BY: DEREK UYEDA, PGA written with Scott Kramer
I use a unique filming method when it comes to analyzing my players’ putting strokes. I place a camera down low to the ground behind the golfer (pictured above). Filming the way I do is proof.
Tour players have been taught a lot of things from a lot of instructors. Where their elbows should be and what various body parts should be doing during the putting stroke. There are a lot of different ideas about how to move the putter and make the ball go where you want it to go, but nobody does it the same. No fundamental motions are set in stone, but the ball starting on the line is an absolute must for any good putter.
I deal with facts. I don’t have a method or potion. I tell people this is what you’re doing, these are your patterns, and I use the camera to prove it. You can argue with me all you want, but you can’t argue with video evidence. This has been especially effective with Charley Hoffman. When we first started working together, his green reading was good but not great. His right-to-left aim was better than his left-to-right aim, but he may have never known his tendencies unless I showed him. If your students don’t know their tendencies, it’s hard to help them improve.
His left-to-right misses had to do with his aim. He would read them correctly but would aim high, then hit them the correct speed and miss on the high side. His other tendency was to aim high and not hit it hard enough, and the ball would cross in front of the hole. The putt he made to win the Valero Texas Open last year was a 12-foot, downhill left-to-right putt – the very path he struggled reading properly his whole career. Four years ago when we started working together, he made over $4 million the next year. He hasn’t made less than $2 million since. I see him three or four times a year. Each time, I get him on camera to make sure everything is good to go with his stroke.
PICK A SPOT
First you have to know what the player is seeing. There are different ways of figuring out how they visualize the putt. Some use AimPoint, Vector Green Reading or simply trust their eyes. I don’t really have a preferred method, I defer to what the player is most confortable with. The most important part is understanding what lens they view green reading through. Most players stand behind the ball and look where they should hit the putt, and then they do it. I make them commit to a spot by putting a tee down on the aiming spot and now everything is relative to that point. This helps them pick a straight line that the putt should start on, rather than visualizing the curve and break of the putt.
READY, AIM, FIRE
Once they know where they’re trying to hit it, that’s where the fun begins. Few golfers really aim exactly where they say they want to aim, nor do they start the ball exactly where they say they’re wanting to start it. Some putts go in – I suppose that’s why the cup is three-times larger than a golf ball. Few instructors would admit this, but putting is part skill, part luck and a healthy portion of feel. Charley and Xander Schauffele can’t afford to have bad feel. It has to be consistent, and they have to understand their tendencies.

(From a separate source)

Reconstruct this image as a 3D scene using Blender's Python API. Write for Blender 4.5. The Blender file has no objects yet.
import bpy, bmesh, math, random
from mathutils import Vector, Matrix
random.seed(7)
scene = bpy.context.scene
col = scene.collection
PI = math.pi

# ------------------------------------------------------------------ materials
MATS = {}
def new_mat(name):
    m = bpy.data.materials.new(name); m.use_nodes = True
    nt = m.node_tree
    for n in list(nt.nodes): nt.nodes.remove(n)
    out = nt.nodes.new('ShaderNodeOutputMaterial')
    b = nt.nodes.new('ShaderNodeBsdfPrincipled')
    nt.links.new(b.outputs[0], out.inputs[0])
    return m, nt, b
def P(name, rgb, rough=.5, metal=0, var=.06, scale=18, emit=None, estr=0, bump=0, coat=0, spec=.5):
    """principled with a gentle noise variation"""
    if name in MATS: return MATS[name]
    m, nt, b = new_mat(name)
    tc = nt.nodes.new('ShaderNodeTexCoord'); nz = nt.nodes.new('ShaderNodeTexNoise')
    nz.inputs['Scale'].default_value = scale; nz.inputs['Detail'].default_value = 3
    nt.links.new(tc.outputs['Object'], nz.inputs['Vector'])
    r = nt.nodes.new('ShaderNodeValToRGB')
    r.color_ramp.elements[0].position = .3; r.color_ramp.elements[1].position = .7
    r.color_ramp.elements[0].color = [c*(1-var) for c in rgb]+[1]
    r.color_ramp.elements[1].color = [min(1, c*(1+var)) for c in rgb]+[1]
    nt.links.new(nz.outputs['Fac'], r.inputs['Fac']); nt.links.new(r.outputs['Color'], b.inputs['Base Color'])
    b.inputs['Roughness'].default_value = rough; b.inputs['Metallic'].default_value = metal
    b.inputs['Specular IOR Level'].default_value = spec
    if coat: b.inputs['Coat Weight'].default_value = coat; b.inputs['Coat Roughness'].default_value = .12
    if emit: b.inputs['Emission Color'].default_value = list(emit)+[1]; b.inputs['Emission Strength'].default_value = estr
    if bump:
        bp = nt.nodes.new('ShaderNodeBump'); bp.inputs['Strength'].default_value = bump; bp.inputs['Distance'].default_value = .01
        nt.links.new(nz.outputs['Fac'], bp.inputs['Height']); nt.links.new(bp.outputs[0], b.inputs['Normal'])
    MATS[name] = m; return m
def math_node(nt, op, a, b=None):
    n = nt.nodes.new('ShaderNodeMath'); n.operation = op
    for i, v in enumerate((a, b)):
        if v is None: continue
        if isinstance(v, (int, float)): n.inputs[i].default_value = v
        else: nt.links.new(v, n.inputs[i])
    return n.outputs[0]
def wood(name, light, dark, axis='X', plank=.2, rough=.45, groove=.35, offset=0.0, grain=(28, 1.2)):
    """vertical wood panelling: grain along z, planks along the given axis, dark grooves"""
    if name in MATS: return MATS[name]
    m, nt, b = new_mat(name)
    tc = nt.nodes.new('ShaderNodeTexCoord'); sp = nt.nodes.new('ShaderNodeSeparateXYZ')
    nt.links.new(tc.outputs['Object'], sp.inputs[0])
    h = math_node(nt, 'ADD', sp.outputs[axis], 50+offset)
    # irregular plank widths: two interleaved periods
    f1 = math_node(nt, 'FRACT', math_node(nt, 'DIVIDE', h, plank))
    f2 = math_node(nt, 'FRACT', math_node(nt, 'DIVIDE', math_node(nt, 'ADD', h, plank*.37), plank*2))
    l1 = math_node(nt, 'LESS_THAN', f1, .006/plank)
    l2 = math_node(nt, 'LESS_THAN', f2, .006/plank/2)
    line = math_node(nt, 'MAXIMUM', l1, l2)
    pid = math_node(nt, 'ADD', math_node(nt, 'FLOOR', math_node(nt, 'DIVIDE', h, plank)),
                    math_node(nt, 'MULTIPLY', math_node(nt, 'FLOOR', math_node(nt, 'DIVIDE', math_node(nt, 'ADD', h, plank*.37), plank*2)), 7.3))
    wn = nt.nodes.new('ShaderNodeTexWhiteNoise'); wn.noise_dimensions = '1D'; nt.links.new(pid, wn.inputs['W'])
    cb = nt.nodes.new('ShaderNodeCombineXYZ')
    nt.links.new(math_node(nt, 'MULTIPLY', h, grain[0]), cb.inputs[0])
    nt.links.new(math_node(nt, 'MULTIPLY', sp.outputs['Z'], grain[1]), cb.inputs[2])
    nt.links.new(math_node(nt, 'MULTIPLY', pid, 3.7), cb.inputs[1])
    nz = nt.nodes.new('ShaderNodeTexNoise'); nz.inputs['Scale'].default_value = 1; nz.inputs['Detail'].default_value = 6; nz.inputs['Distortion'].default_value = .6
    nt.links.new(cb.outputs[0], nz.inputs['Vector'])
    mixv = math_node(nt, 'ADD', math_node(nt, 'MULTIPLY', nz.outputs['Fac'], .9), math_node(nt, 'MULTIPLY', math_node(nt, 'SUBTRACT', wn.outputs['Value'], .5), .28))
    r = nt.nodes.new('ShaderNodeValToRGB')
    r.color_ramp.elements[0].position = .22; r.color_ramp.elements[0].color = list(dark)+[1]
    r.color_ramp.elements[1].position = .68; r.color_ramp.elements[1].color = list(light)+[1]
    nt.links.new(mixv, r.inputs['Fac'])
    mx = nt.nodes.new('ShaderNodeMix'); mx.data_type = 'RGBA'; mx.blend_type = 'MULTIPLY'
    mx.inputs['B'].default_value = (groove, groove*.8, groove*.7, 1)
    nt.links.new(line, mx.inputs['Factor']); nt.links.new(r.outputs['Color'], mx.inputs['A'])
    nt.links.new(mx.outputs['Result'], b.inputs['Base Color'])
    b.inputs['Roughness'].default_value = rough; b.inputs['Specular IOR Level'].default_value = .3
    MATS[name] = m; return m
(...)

CHANGE PUTTERS ONLY WHEN NECESSARY
I do optics drills with golfers to see how their eyes triangulate. Some golfers aim better with different shapes, lines on the crown, no lines, a 2-ball alignment format, etc. If a player is comfortable with a putter and won’t change it, I won’t even try to change it. But I may adjust the posture, head position or eye-line.
UNIQUE METHODOLOGY
In listening to many of top instructors, I haven’t heard any of them teach putting in this fashion. When Charley and I first started working this way, he thought it was cool and different. He found some success with it and wanted to keep doing it. One thing I’ve found is that pretty much all the tour pros hit and chip well, but they don’t all putt well. What I’ve come to learn and believe about these top-level players is that it’s not about the putting stroke – they obviously have pretty good strokes to have made it that far. It’s about what their situational tendencies are. What do they do on uphill putts, down hill putts, left-to-right breakers and vice versa? What do they do from 15 feet, as opposed to four feet? And when someone can show them, it will become apparent.
With tour pros, sometimes their reads are wrong and sometimes their aim is wrong. Or their tempo or contact is off, so they may hit it on the right line but at the wrong speed. But if I can narrow it down to the exact problem, I can fix it.